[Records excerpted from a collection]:
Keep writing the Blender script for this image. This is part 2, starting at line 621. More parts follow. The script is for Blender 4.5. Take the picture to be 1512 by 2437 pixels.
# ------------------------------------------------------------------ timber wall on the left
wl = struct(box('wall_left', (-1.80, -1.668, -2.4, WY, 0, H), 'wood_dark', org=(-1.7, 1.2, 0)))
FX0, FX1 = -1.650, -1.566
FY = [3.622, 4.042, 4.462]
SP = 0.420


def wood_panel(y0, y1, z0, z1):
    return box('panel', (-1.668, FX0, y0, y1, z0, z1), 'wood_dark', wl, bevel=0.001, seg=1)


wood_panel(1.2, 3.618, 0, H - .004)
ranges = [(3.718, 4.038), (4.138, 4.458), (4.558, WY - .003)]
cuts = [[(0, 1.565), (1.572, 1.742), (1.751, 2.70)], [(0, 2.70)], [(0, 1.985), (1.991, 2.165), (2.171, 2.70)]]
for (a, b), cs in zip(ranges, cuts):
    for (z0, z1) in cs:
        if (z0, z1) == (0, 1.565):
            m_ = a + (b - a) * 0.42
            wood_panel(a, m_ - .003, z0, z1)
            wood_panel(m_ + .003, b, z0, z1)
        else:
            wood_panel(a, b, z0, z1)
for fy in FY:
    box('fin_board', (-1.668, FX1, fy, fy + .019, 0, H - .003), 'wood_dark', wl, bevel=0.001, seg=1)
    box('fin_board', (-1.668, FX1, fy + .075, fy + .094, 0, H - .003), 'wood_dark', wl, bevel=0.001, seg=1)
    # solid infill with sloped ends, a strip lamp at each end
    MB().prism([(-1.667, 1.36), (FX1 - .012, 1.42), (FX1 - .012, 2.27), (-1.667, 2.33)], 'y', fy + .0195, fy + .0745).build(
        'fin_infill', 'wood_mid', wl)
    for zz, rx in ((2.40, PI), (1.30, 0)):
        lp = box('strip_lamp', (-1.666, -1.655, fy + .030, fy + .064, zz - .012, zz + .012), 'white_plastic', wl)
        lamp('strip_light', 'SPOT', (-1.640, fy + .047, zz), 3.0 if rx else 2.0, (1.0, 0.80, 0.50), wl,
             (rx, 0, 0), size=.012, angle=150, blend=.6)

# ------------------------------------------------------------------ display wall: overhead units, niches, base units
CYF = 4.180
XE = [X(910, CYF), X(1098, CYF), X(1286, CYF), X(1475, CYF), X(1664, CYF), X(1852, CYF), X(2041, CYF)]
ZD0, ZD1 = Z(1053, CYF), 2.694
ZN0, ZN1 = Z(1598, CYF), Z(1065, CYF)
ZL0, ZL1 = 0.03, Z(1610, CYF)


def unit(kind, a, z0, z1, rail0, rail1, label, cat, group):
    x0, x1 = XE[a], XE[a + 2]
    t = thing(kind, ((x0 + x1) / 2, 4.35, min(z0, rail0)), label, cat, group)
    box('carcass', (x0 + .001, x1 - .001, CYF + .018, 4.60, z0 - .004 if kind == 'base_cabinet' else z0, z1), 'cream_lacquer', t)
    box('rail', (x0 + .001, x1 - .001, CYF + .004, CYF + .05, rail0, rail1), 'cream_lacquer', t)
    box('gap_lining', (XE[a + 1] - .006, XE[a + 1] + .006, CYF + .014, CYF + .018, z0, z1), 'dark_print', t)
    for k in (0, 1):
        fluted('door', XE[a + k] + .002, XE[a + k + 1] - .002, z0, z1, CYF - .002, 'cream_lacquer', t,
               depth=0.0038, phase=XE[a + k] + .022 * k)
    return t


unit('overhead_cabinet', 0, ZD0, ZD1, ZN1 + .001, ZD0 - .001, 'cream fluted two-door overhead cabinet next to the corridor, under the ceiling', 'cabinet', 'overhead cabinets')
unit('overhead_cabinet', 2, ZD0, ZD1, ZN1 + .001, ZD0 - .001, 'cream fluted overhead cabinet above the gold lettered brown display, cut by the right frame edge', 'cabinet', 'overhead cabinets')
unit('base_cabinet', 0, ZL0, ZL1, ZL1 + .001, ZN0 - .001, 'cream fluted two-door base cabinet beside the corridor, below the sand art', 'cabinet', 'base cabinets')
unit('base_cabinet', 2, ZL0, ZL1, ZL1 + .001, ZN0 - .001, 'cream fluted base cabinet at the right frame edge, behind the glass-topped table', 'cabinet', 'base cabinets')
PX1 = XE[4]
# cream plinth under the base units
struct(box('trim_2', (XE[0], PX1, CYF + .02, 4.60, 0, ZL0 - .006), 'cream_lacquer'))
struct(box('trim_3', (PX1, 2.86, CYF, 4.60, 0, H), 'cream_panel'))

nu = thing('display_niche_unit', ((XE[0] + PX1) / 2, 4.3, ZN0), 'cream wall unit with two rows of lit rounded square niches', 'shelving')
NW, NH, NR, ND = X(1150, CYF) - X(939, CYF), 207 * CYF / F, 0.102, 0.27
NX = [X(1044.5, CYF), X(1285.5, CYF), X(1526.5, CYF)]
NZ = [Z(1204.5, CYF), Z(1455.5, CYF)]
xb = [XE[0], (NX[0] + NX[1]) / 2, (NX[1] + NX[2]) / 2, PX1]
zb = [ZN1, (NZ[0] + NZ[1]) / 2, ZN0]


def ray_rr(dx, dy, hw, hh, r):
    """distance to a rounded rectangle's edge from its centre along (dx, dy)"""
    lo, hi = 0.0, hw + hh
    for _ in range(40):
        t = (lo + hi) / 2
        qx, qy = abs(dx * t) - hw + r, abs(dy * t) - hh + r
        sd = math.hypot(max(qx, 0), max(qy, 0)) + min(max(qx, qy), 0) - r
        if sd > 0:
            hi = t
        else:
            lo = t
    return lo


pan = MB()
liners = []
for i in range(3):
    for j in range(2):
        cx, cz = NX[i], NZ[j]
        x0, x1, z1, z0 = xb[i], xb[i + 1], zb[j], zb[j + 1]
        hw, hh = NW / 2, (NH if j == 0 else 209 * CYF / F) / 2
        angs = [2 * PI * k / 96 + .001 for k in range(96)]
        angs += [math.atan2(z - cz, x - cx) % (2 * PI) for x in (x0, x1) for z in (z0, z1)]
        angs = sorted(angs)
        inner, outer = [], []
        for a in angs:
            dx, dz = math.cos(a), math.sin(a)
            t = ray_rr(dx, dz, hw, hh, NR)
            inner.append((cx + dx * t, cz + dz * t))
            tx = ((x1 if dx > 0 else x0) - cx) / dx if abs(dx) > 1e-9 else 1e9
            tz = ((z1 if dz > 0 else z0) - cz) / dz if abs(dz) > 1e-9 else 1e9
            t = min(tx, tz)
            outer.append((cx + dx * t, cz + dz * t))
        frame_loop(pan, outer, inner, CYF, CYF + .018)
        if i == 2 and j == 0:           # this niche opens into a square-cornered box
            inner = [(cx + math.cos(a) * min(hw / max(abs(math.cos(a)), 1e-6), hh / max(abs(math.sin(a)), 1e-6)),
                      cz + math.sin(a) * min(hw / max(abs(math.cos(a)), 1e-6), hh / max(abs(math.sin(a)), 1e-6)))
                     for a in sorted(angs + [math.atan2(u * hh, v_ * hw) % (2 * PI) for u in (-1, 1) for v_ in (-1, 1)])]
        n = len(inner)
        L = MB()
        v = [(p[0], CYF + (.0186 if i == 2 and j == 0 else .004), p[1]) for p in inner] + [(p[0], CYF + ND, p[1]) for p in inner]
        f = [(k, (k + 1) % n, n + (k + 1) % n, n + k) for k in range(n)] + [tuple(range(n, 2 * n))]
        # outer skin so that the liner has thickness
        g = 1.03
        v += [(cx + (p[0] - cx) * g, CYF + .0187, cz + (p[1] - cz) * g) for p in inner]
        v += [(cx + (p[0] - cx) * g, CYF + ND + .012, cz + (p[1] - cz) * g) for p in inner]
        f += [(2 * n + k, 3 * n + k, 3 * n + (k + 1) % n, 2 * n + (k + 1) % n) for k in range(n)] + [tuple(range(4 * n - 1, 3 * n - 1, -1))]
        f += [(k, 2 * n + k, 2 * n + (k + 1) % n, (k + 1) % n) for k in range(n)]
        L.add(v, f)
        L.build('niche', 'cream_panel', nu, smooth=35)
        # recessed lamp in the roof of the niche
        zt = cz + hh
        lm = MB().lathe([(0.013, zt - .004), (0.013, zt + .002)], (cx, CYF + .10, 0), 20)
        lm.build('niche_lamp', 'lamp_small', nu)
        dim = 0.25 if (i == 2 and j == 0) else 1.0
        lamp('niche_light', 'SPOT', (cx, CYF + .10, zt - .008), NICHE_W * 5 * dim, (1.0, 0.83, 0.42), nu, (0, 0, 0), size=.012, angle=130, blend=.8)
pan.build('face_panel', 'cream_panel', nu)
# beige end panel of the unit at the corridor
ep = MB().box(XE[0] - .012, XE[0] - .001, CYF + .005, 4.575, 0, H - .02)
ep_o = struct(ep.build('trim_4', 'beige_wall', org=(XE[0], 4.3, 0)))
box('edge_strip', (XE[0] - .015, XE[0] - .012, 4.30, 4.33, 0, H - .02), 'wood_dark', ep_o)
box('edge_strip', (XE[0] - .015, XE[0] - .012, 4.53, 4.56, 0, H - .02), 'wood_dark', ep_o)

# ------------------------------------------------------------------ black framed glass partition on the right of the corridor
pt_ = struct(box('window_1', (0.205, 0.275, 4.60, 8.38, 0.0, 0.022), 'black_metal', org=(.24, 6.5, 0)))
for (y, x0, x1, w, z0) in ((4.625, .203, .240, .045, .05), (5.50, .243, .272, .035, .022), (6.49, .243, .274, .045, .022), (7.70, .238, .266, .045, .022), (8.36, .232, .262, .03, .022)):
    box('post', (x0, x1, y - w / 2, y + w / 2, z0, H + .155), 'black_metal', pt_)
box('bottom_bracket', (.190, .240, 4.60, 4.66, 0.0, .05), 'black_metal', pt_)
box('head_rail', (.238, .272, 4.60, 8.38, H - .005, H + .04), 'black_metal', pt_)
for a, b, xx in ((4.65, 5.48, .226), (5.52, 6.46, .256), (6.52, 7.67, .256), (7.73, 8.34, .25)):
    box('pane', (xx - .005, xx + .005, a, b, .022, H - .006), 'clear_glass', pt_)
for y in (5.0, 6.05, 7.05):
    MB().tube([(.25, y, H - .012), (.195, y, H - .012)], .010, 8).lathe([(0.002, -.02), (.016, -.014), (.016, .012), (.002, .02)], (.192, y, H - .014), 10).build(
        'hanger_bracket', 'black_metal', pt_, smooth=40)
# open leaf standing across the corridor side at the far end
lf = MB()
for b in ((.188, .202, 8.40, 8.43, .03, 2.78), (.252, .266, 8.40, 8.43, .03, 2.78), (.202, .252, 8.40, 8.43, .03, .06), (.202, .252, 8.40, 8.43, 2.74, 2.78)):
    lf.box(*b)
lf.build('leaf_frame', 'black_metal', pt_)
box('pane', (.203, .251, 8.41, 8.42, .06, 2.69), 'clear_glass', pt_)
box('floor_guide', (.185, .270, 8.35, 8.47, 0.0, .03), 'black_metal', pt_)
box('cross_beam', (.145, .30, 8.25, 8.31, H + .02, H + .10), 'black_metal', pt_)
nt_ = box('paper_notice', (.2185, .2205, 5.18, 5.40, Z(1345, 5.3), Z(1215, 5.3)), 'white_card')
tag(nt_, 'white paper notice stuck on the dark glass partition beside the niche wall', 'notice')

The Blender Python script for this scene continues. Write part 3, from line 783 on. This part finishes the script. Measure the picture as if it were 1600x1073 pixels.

[Given task]: Reproduce, exactly as written, the stretch of lines whose first line is the one with "org=(XE[0], 4.3, 0)))" and whose last line is the one with "box('edge_strip', (XE[0] - .015, XE[0] - .012, 4.53, 4.56, 0, H".

[Solution below]:
ep_o = struct(ep.build('trim_4', 'beige_wall', org=(XE[0], 4.3, 0)))
box('edge_strip', (XE[0] - .015, XE[0] - .012, 4.30, 4.33, 0, H - .02), 'wood_dark', ep_o)
box('edge_strip', (XE[0] - .015, XE[0] - .012, 4.53, 4.56, 0, H - .02), 'wood_dark', ep_o)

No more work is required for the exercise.